Thursday, March 13, 2014

I wonder what an artist looks like.

If I had a quarter for every time someone said it-- "You're an artist! I can tell." I met a man on the street today who tried to guess my major. "I'm thinking Art," he said, and I said, "No, I-- I'm not-- I'm not, I-I just--"

How deep the desire must be that gives rise to these stuttering denials.

That's how it is with me. You know and I know. The more I want something, the more vehemently I deny its importance to me. I'm still not sure where I learned to do that.

He said, "Hey, it's okay," holding up his hands as if he thought he had scared me. He didn't. I do, though. It's difficult, trying to carve out some sense of identity when you're not sure you have the right to one or even the right to take up any space. I'm scared of how fiercely I can want.

It's true, though, what you said. I'm real at other times, but behind the lens, or with paint on my hands and scraps of paper littering the floor, I'm awake. I feel like myself. Nothing else feeds me like that. The closest I've ever come is being with you. If I try to subsist solely on love, though, I'll drain you dry and you're too good for me to begin with.

I know, I know.

Would it break your heart to know that a lot of the time I am as certain of my own worthlessness as I am of the fact that I'll never talk about loving you in the past tense? But I think you already know it.

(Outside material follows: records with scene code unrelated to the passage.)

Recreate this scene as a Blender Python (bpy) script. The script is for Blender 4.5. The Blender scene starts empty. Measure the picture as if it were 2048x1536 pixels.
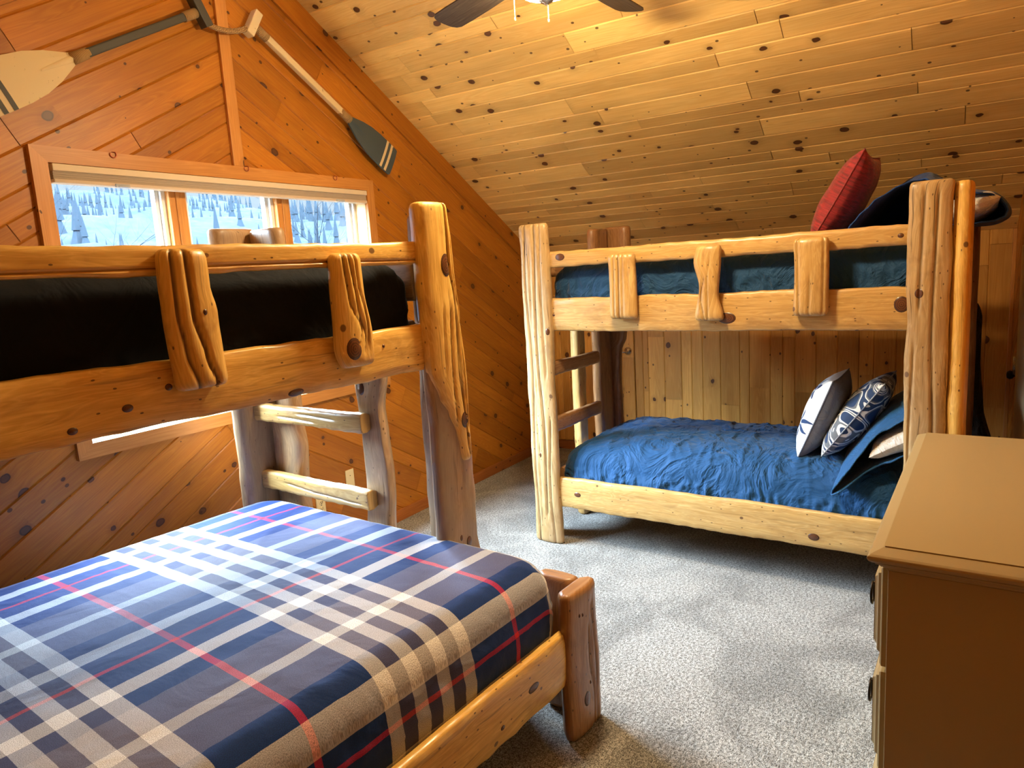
import bpy, bmesh, math, random
from mathutils import Vector, Matrix, noise
R = math.radians
sc = bpy.context.scene
C = sc.collection

# ---------------------------------------------------------------- camera
def make_camera():
    yaw, pitch, roll = R(32.5), R(9.12), R(3.54)
    fwd = Vector((math.cos(yaw)*math.cos(pitch), math.sin(yaw)*math.cos(pitch), -math.sin(pitch)))
    r = Vector((math.sin(yaw), -math.cos(yaw), 0)); d = fwd.cross(r)
    c, s = math.cos(roll), math.sin(roll)
    rr = c*r + s*d; dd = -s*r + c*d
    m = Matrix((rr, -dd, -fwd)).transposed().to_4x4()
    m.translation = Vector((0, 0, 1.65))
    cam = bpy.data.cameras.new('camera'); o = bpy.data.objects.new('camera', cam)
    C.objects.link(o); o.matrix_world = m
    cam.sensor_fit = 'HORIZONTAL'; cam.sensor_width = 36; cam.lens = 1410/2048*36
    cam.clip_start = .02; cam.clip_end = 3000
    sc.camera = o
make_camera()

# ---------------------------------------------------------------- view, sky and lights
sc.view_settings.view_transform = 'Standard'; sc.view_settings.look = 'None'
sc.view_settings.gamma = 1; sc.view_settings.use_curve_mapping = False
EXPOSURE = 0.16
SKY_LOW, SKY_HIGH = 1.0, 122.0
LAMP = 330.0
sc.view_settings.exposure = EXPOSURE
w = bpy.data.worlds.new('overcast_sky'); sc.world = w; w.use_nodes = True
wn = w.node_tree; wn.nodes.clear()
def WN(t, **k):
    n = wn.nodes.new(t)
    for a, b in k.items(): setattr(n, a, b)
    return n
tc = WN('ShaderNodeTexCoord'); sx = WN('ShaderNodeSeparateXYZ'); mr = WN('ShaderNodeMapRange')
mr.inputs['From Min'].default_value = .19; mr.inputs['From Max'].default_value = .34
mr.inputs['To Min'].default_value = SKY_LOW; mr.inputs['To Max'].default_value = SKY_HIGH
bg = WN('ShaderNodeBackground'); wo = WN('ShaderNodeOutputWorld')
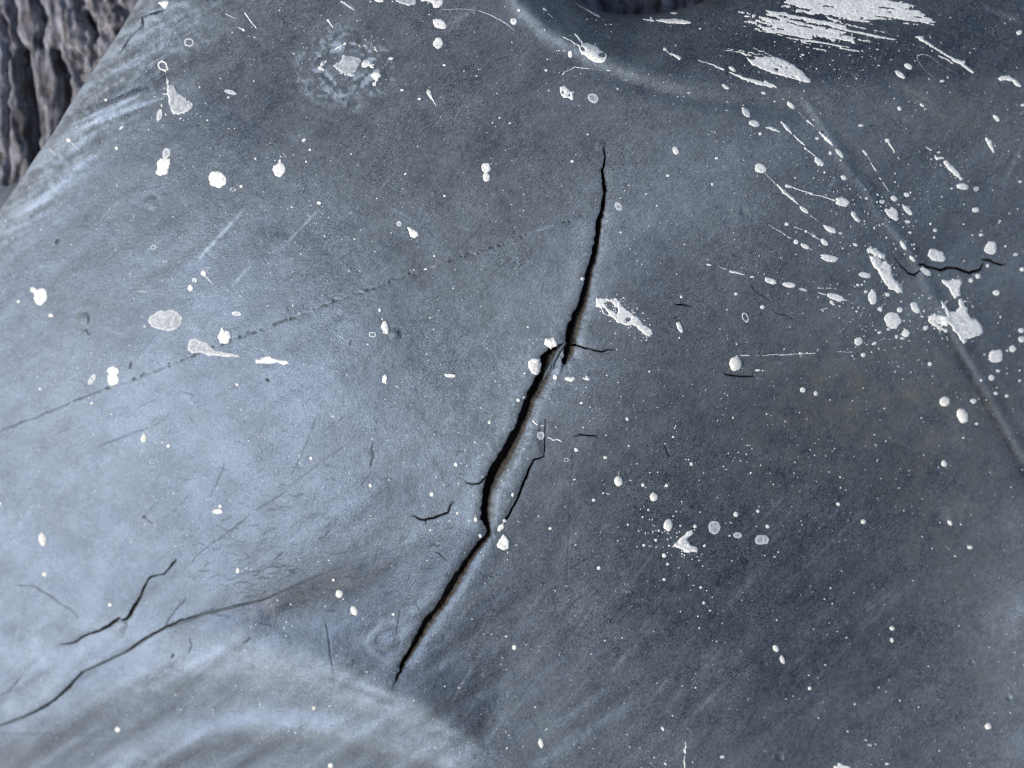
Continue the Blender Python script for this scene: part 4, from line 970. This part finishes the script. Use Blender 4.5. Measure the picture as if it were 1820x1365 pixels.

I'm trying. I only want the best for you. If you want me to be happy, I want that, too-- for you, for you, for you. And for myself eventually, but writing has been so hard. Lately I've been trying to write without putting myself in it because there's something telling me that no one wants to read that. Even now it's telling me that doing this is selfish and self-indulgent. A waste of my time and, more to the point, yours and everyone else's. That I should stop. So I've been trying to keep myself out of the one way I've known how to speak because no one...wants me, right? That's what it's saying, even though the best things I write are, without fail, the things in which I was the most naked.

Lucy showed us a picture of herself she'd taken, posing in the forest without a scrap of clothing on her. "That's how you have to be if you want to be an artist," she said. "Completely naked." Instead I'm trying to take myself out of the picture.

I wonder what an artist looks like. I'm sorry for everything but I would like us both to learn how not to be.